From the earliest days the group was open to both women and men, but for the first few years we had mainly men. Occasionally a few women would join, but never enough to form a core and they would drop out again. Only in 1987 and 1988 did we get enough women form a quorum, so that the group no longer felt single sex.

Pink Singers at Burgh House in 1986
Pink Singers at Burgh House
in 1986
During 1986 we did a concert at Burgh House, Hampstead, in which the music was almost entirely serious and classical. In 1988 we celebrated our 5th birthday with a concert at Lauderdale House in Hampstead themed on the year 1936, when we performed Hanns Eisler's cantata Die Mutter alongside lighter music written that year. These two concerts were the high point of my years with the group.

The 1988 European gay choir event was in Berlin. The welcome we received was tremendous, but the venue  was rather large and did not really suit our style of performance, though we did well the choir members came away with a feeling that we had not shown ourselves to our best advantage. Particularly as the other groups contributed some very vividly staged shows, I remember one French group's show being called Le purpur chose de Cairo.

I had encouraged the ad hoc committee to turn itself into a proper one, and with a real committee we became a member of the National Federation of Music Societies with a proper constitution. For the first time ever, the group developed a personality which was independent of mine. A number of singers had traveled to the USA to attend gay choral festivals there, and came back with ideas for music and performance.

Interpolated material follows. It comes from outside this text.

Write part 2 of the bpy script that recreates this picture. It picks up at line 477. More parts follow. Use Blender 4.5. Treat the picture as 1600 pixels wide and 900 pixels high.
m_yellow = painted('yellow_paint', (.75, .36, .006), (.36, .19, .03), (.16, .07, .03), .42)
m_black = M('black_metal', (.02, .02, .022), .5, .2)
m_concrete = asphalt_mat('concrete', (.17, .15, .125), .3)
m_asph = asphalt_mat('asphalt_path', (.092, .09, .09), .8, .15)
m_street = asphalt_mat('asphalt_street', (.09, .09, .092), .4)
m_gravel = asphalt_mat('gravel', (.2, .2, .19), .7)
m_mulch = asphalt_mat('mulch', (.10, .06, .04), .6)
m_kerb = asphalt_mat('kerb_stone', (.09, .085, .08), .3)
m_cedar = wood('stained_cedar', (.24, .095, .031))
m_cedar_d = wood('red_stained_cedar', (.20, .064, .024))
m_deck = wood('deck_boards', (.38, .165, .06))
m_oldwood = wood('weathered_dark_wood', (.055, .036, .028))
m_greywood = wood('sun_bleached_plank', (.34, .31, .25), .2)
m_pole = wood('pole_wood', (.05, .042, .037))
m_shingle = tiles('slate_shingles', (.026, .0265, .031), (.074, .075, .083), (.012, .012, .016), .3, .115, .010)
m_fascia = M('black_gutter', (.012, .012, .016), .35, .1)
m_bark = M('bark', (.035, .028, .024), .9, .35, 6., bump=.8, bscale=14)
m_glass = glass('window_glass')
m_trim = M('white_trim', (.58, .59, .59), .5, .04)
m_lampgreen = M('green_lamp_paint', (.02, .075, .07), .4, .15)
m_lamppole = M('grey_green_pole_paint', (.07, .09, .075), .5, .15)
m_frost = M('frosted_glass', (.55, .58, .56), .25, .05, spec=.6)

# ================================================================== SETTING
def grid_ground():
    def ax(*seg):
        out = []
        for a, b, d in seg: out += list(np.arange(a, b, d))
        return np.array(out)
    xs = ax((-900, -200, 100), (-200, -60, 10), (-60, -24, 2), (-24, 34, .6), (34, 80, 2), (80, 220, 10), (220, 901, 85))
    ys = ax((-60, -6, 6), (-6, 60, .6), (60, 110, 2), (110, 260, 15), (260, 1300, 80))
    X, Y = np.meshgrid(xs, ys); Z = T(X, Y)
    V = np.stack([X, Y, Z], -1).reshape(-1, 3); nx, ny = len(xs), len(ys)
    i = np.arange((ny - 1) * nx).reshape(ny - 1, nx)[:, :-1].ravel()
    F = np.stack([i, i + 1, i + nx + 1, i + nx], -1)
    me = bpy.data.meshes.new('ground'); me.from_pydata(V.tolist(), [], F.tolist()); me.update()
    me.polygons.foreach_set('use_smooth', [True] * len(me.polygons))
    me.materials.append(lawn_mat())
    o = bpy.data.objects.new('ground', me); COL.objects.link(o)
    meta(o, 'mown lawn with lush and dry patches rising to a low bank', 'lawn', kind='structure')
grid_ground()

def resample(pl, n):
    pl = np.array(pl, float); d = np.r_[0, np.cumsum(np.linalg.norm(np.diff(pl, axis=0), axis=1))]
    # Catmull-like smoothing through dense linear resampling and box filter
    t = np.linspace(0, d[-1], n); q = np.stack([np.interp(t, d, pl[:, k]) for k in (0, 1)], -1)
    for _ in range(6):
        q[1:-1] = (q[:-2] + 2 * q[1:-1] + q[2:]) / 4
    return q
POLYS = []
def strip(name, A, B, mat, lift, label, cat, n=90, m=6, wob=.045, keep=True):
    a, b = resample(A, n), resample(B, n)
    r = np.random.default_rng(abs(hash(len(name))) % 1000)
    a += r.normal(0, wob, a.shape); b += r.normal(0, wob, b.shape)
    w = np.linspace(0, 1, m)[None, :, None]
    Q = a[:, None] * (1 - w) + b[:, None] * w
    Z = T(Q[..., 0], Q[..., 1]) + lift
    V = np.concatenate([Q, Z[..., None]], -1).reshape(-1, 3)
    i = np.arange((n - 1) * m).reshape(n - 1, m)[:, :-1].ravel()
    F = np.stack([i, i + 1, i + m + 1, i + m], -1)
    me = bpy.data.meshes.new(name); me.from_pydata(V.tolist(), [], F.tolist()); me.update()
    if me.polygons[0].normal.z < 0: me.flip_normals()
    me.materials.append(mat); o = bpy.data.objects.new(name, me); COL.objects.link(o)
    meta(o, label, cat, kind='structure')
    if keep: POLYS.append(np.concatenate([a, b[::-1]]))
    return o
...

This was when the group's identity asserted itself, and I felt that my ideas did not chime in with theirs. I had also started writing music more and was heavily involved in writing my first musical. We parted company after five years, with our accompanist Michael Derrick taking over the choir. I felt that the group had developed a real personality of its own and there was little danger of it stopping. Amazingly I am still in contact with some of the early members and even sing with one or two of them.